Un juriste américain doute de la liberté d’expression en France. Ce n’est vraiment pas mieux dans son pays. L’analyse de Sophie Coignard.

“Ce qui menace la liberté d’expression en France, ce n’est pas le terrorisme, ce sont les Français.” À la mi-janvier, le professeur de droit constitutionnel américain Jonathan Turley a publié sous ce titre provocateur une tribune dans le Washington Post. Turley est certes considéré comme un original pour ses prises de position qui ne correspondent à aucun alignement politique, mais, pour une fois, beaucoup d’Américains partagent son point de vue. Aux États-Unis, la liberté d’expression est garantie par le premier amendement de la Constitution. Il est donc possible de tenir des propos racistes ou haineux sans être inquiété. Ainsi, un Dieudonné américain ne trouverait peut-être pas de salles pour abriter son spectacle, avec un peu de chance ses vaticinations n’intéresseraient personne, mais il ne serait pas interdit.

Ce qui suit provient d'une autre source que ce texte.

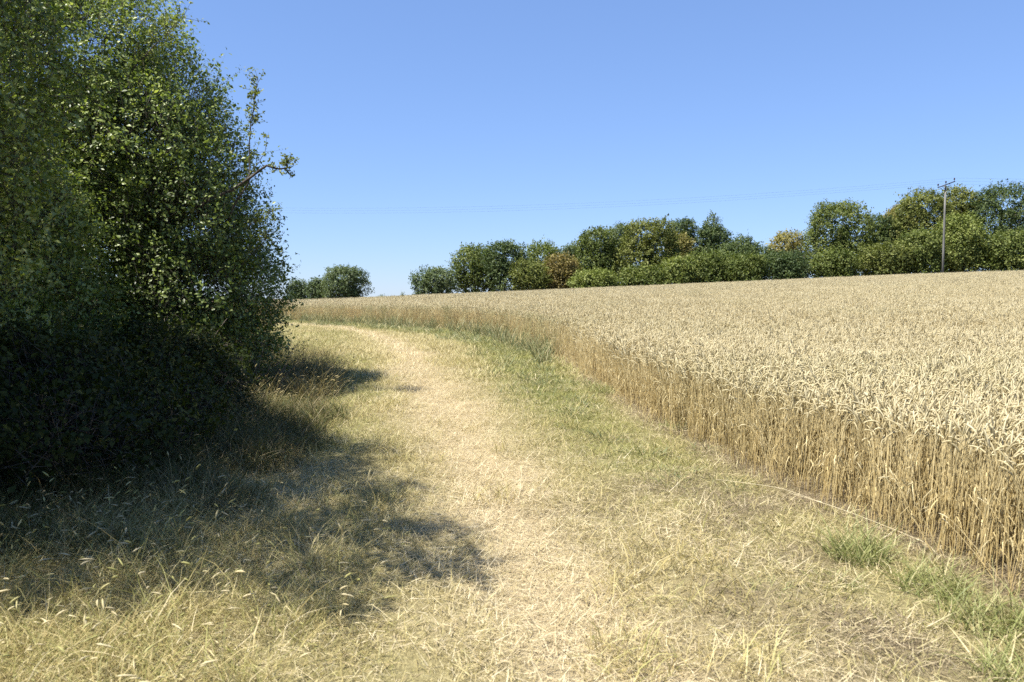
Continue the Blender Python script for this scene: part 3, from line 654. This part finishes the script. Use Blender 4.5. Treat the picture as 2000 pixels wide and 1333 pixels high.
# sprays that stick out of the end shrub: parts of it
def spray_part(parent, pts, r0, leaves, seed, leafy_from=.35, side=.25, leaf=.055, name='branch'):
    rg = np.random.default_rng(seed); mb = MB(); P = np.array(pts, float)
    n = 14; t = np.linspace(0, 1, len(P)); tt = np.linspace(0, 1, n); Q = np.stack([np.interp(tt, t, P[:, k]) for k in range(3)], 1)
    Q[1:-1] += rg.normal(0, .012, (n - 2, 3)); mb.tube(Q, np.linspace(r0, r0 * .2, n), 5, .5)
    S = []
    for k in range(int(leaves / 9)):
        f = leafy_from + (1 - leafy_from) * rg.random(); q = np.array([np.interp(f, tt, Q[:, j]) for j in range(3)])
        d = unit(rg.normal(size=3) + [0, 0, .3]); e = q + d * side * rg.uniform(.4, 1.1); mb.tube([q, (q + e) / 2 + rg.normal(0, .01, 3), e], [.004, .003, .0015], 3, .5, False); S.append((q, e))
    o = mb.build(name, BARK, parent)
    lobes = []; V = []; Ts = []; lv = MB()
    for q, e in S:
        for _ in range(9):
            b = q + (e - q) * rg.uniform(.2, 1.05) + rg.normal(0, .015, 3); L = unit(rg.normal(size=3) + (e - q) / np.linalg.norm(e - q) * .7); nn = unit(rg.normal(size=3) + [0, 0, .8]); w = unit(np.cross(nn, L)); nn = np.cross(L, w); l = leaf * rg.uniform(.6, 1.2)
            m = b + L * l * .45 + nn * l * .06
            lv.add([b, m + w * l * .31, b + L * l - nn * l * .1, m - w * l * .31], None, [[0, 1, 2], [0, 2, 3]], rg.uniform(.45, 1))
    lv.build('leaves', G_LIGHT, o)
    return o
# (coordinates relative to the end shrub's foot)
spray_part(hC, [(2.0, -1.1, 3.0), (2.36, -1.1, 3.7), (2.40, -1.1, 4.4), (2.52, -1.1, 5.2)], .02, 200, 61, .25, .12)
spray_part(hC, [(2.40, -1.1, 4.4), (2.45, -1.1, 4.8), (2.56, -1.15, 5.35)], .01, 330, 66, .25, .26, name='twig')
spray_part(hC, [(1.4, -1.1, 3.2), (2.15, -1.1, 3.55), (2.6, -1.1, 3.88), (2.98, -1.1, 3.86), (3.02, -1.1, 4.02)], .034, 260, 62, .58, .18)
spray_part(hC, [(-.9, -1.5, 6.2), (0, -1.5, 6.8), (.75, -1.5, 7.3)], .02, 420, 63, .2, .36)
spray_part(hC, [(1.4, -.8, 2.4), (2.2, -.9, 2.9), (2.7, -.9, 3.2)], .014, 200, 64, .3, .25)
spray_part(hC, [(.3, -1.3, 5.1), (.95, -1.4, 5.7), (1.5, -1.4, 6.2)], .016, 330, 65, .3, .34)
spray_part(hC, [(2.25, -1.1, 3.6), (2.62, -1.1, 4.1), (2.7, -1.1, 4.45)], .008, 40, 67, .5, .1, name='twig')
spray_part(hC, [(1.8, -1.0, 2.0), (2.5, -1.0, 2.6), (2.75, -1.0, 3.0)], .012, 180, 68, .3, .25)
spray_part(hC, [(-1.6, -1.6, 6.3), (-1.2, -1.6, 7.0), (-1.0, -1.6, 7.6)], .018, 300, 69, .3, .34)

# ------------------------------------------------------------------ utility pole and wires
POLE = plain_mat('weathered_pole', [(.3, (.13, .13, .12)), (.6, (.22, .215, .20)), (.8, (.30, .295, .275))], 5, .85, (1, 1, .12), .3, .01)
STEEL = plain_mat('dark_steel', [(.3, (.035, .035, .038)), (.7, (.075, .075, .08))], 12, .55, (1, 1, 1), .1, .002)
PORC = plain_mat('brown_porcelain', [(.3, (.03, .018, .014)), (.7, (.06, .035, .028))], 9, .25, (1, 1, 1), 0, .001, .5)
px, py = 44.2, 82.0; pz = float(zt(px, py))
pole = bpy.data.objects.new('utility_pole', None); COL.objects.link(pole); pole.location = (px, py, pz)
tag(pole, 'grey weathered utility pole with a tilted crossarm above the wheat', 'utility pole')
mb = MB(); mb.tube([(0, 0, -.5), (0, 0, 3), (0, 0, 6.5), (0, 0, 9.75)], [.115, .108, .098, .085], 12); mb.build('pole', POLE, pole, True)
ARM = 1.85; tl = R(20); ax = np.array([math.cos(tl), 0, math.sin(tl)]); ac = np.array([0, -.16, 9.85])
mb = MB(); h = .05
c8 = [ac + ax * sx * ARM / 2 + np.array([-math.sin(tl), 0, math.cos(tl)]) * sz * h + np.array([0, sy * .05, 0]) for sx in (-1, 1) for sy in (-1, 1) for sz in (-1, 1)]
mb.add(c8, [[0, 1, 3, 2], [4, 6, 7, 5], [0, 4, 5, 1], [2, 3, 7, 6], [0, 2, 6, 4], [1, 5, 7, 3]]); arm = mb.build('crossarm', STEEL, pole)
for s in (-.28, .28):
    mb = MB(); mb.tube([ac + ax * s * 1.6 + [0, .06, 0], np.array([0, -.12, 9.2])], .018, 5); mb.build('brace', STEEL, pole)
tips = []
for s in (-.47, -.02, .47):
    b = ac + ax * s * ARM + np.array([-math.sin(tl), 0, math.cos(tl)]) * h
    mb = MB(); mb.tube([b, b + [0, 0, .14]], .018, 6); pin = mb.build('insulator_pin', STEEL, pole)
    mb = MB(); mb.tube([b + [0, 0, .12], b + [0, 0, .16], b + [0, 0, .2], b + [0, 0, .24], b + [0, 0, .29], b + [0, 0, .33]], [.04, .085, .06, .085, .06, .035], 10); mb.build('insulator', PORC, pole, True)
    tips.append(np.array([px, py, pz]) + b + [0, 0, .31])
names = ['lowest', 'middle', 'topmost']
for k, tp in enumerate(tips):
    for d, end in ((0, np.array([-46., 99, 12.4])), (1, np.array([118., 88, 16.2]))):
        e = end + np.array([0, (k - 1) * .6, (k - 1) * .34]); t = np.linspace(0, 1, 48)[:, None]; L = np.linalg.norm(e - tp)
        P = tp + (e - tp) * t; P[:, 2] -= 4 * (1.5 if d == 0 else .9) * (t * (1 - t))[:, 0]
        mb = MB(); mb.tube(P, .0042, 4); o = mb.build('overhead_wire', STEEL)
        tag(o, f"{names[k]} of the thin overhead wires running {'left' if d == 0 else 'right'} from the pole", 'wire', 'overhead wires')

# ------------------------------------------------------------------ grass tussocks, fallen straw, dead twigs: things one can point at
def tussock(x, y, n, rad, l0, l1, w, lean, curl, mt, label, group, seed, heads=0., kind='grass_tussock', scale=1.):
    rg = np.random.default_rng(seed)
    o = tuft(kind, rg, n, rad, l0, l1, w, lean, curl, mt, heads=heads, segs=4); COL.objects.link(o)
    o.location = (x, y, float(zg(np.array(x), np.array(y))) - .012); o.scale = (scale,) * 3
    tag(o, label, 'grass tussock', group); return o
M_GT = leaf_mat('tussock_green', [(0, (.14, .165, .05)), (.5, (.26, .28, .095)), (.85, (.38, .38, .17)), (1, (.56, .48, .27))], .5, .3, .3, (1, 1.05, .8))
M_DT = leaf_mat('tussock_dry', [(0, (.17, .13, .045)), (.5, (.33, .27, .11)), (1, (.55, .47, .25))], .55, .3, .3, (1, 1, .8))
GG = 'green grass tussocks beside the wheat'; DG = 'dry grass tussocks along the hedge'
tussock(1.95, 4.42, 420, .16, .14, .38, .006, .45, 1.1, M_GT, 'bushy green grass tussock just below a fallen straw stalk', GG, 71)
tussock(2.14, 3.98, 330, .18, .10, .30, .006, .5, 1.2, M_GT, 'green grass tussock at the wheat edge, right of the bushiest one', GG, 72)
tussock(2.2, 3.62, 380, .2, .10, .32, .006, .5, 1.2, M_GT, 'broad green grass tussock in the lower right by the wheat stems', GG, 73)
tussock(2.06, 3.12, 280, .17, .10, .3, .006, .5, 1.2, M_GT, 'green grass tussock at the bottom right corner', GG, 74)
tussock(1.32, 3.98, 70, .09, .04, .13, .006, .8, 1.2, M_GT, 'small flat green tuft out on the bare worn ground', GG, 75)
tussock(1.66, 4.04, 110, .12, .05, .16, .006, .75, 1.2, M_GT, 'small green tuft just left of the bushiest tussock', GG, 76)
tussock(1.28, 10.9, 260, .22, .10, .28, .008, .6, 1.2, M_GT, 'dark green tussock against the foot of the wheat further along', GG, 77)
tussock(1.72, 8.3, 160, .16, .07, .2, .007, .6, 1.2, M_GT, 'green tussock at the wheat foot halfway along the straight edge', GG, 78)
tussock(-3.05, 9.4, 420, .3, .25, .62, .006, .42, 1.0, M_DT, 'tall sunlit straw coloured tussock at the dark hedge foot', DG, 81, .2)
tussock(-2.75, 10.6, 460, .32, .25, .66, .0065, .42, 1.0, M_DT, 'largest sunlit yellow tussock jutting from the hedge toward the track', DG, 82, .2)
tussock(-3.1, 13.0, 420, .36, .25, .66, .007, .45, 1.0, M_DT, 'grey green tussock further along in the hedge shade', DG, 83, .2)
tussock(-4.0, 16.2, 360, .4, .22, .6, .008, .45, 1.0, M_DT, 'farthest tussock at the end of the hedge', DG, 84, .1)
tussock(-3.1, 8.2, 260, .28, .2, .5, .006, .5, 1.1, M_DT, 'low half shaded tussock nearest along the hedge foot', DG, 85, .2)

def stalk(P, r, label, seed):
    mb = MB(); P = np.array(P, float); t = np.linspace(0, 1, len(P)); tt = np.linspace(0, 1, 16); Q = np.stack([np.interp(tt, t, P[:, k]) for k in range(2)], 1)
    z = zt(Q[:, 0], Q[:, 1]) + .05 + .02 * np.sin(tt * 3); Q = np.column_stack([Q, z]); mb.tube(Q, r, 5, .9)
    mb.tube([Q[-1], Q[-1] + (Q[-1] - Q[-2]) * .3, Q[-1] + (Q[-1] - Q[-2]) * .8], [.002, .006, .001], 5, .8)
    o = mb.build('fallen_stalk', M_STRAW); tag(o, label, 'straw stalk', 'fallen straw stalks'); return o
stalk([(1.98, 5.62), (2.1, 5.3), (2.24, 4.95), (2.38, 4.62)], .0019, 'pale straw stalk fallen beside the bushiest green tussock', 1)
stalk([(1.55, 6.0), (1.74, 5.82), (1.95, 5.66), (2.1, 5.4)], .0016, 'straw stalk lying further up, away from the tussocks', 2)

def dead_twigs(x, y, h, n, label, seed):
    rg = np.random.default_rng(seed); mb = MB()
    for _ in range(n):
        a = np.array([rg.normal(0, .18), rg.normal(0, .18), -.03]); e = a + np.array([rg.normal(.1, .28), rg.normal(0, .28), h * rg.uniform(.5, 1.1)]); P = limb(mb, rg, a, e, .006, .0018, 7, .22, 4)
        for _k in range(3):
            q = P[rg.integers(2, 6)]; limb(mb, rg, q, q + rg.normal(0, .17, 3) + [0, 0, .08], .003, .001, 4, .3, 3)
    o = mb.build('dead_twigs', DEADWOOD, loc=(x, y, float(zt(x, y)))); tag(o, label, 'twigs', 'dead twigs under the hedge'); return o
dead_twigs(-3.95, 9.3, 1.1, 16, 'pale bare twigs standing in the dark gap of the hedge', 91)
dead_twigs(-3.85, 7.4, .9, 12, 'bare brown twigs tangled low in the near hedge shade', 92)
dead_twigs(-3.35, 10.6, .8, 10, 'bare twigs poking out below the tall end shrub', 93)

# stray leaning and broken stalks along the ragged edge of the crop
x, y = pick_pts(rng, 9000, .8, 3.2, 2.4, 18); w = wheat_d(x, y); k = (w < .16) & (w > -.2) & (rng.random(len(x)) < np.where(w > .03, .10, .22)); x, y = x[k], y[k]; m = len(x)
stray = [wheat_clump('stray_stalks', rng, 3, .05, 0) for _ in range(6)]
tl_ = np.stack([rng.normal(0, .25, m), -np.abs(rng.normal(.12, .32, m))], -1)
scatter('stray_wheat_stalks', stray, np.stack([x, y, zg(x, y) - .01], -1), rng.random(m) * 6.283, rng.uniform(.45, .95, m), rng.integers(0, 6, m), np.zeros(m), 'leaning and broken stalks straggling along the edge of the wheat', 'wheat', tl_)
# long arching grass in the left foreground
arch = [tuft('long_grass_tuft', rng, 34, .12, .16, .46, .0034, .5, 1.5, M_TALL, heads=.12, segs=4) for _ in range(6)]
x, y = pick_pts(rng, 1500, -4.2, -.2, 2.0, 6.0); x, y = thin_by(x, y, np.clip(sstep(-.3, -2.2, x) * sstep(6, 4.5, y) * 1.3 * fbm(x, y, .6, 55), 0, 1))
lay('long_foreground_grass', arch, x, y, .6 + .6 * rng.random(len(x)), .15 + .45 * rng.random(len(x)), 'long arching yellow grass in the left foreground', 'grass')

La France, vue d’Amérique, regorge de moyens pour limiter la libre parole. En plus des textes de loi, fort nombreux, la parole des dirigeants politiques va toujours dans le même sens, celui de la limitation. Alors que sont publiées les caricatures de Mahomet, en 2006, Jacques Chirac rappelle que la liberté d’expression doit s’exercer dans un esprit de responsabilité. Six ans plus tard, sur le même sujet, le Premier ministre Jean-Marc Ayrault met en garde à son tour en rappelant “les limites imposées par la loi”.

Le délit de blasphème revisité

Beau joueur, le professeur de droit reconnaît que les pouvoirs publics américains sont animés par la même tentation qu’en France. Il raconte comment l’administration Obama a envisagé d’instaurer un délit de blasphème “pour éviter de créer de nouvelles divisions”. Hillary Clinton, quand elle était secrétaire d’État, a même reçu des délégations pour tenter de faire avancer ce dossier. En France, un tel retour en arrière ne viendrait à l’esprit d’aucun décideur censé. Et c’est Barack Obama qui a déclaré, à la tribune des Nations unies, que “l’avenir ne doit pas appartenir à ceux qui calomnient le prophète de l’islam”. Ce qu’omet de préciser Jonathan Turley, c’est que beaucoup de journaux américains, à commencer par leNew York Times, n’ont reproduit ni les caricatures ni la couverture du dernier Charlie Hebdo. Au pays du premier amendement aussi, la liberté d’expression est menacée, avant tout, par… les Américains.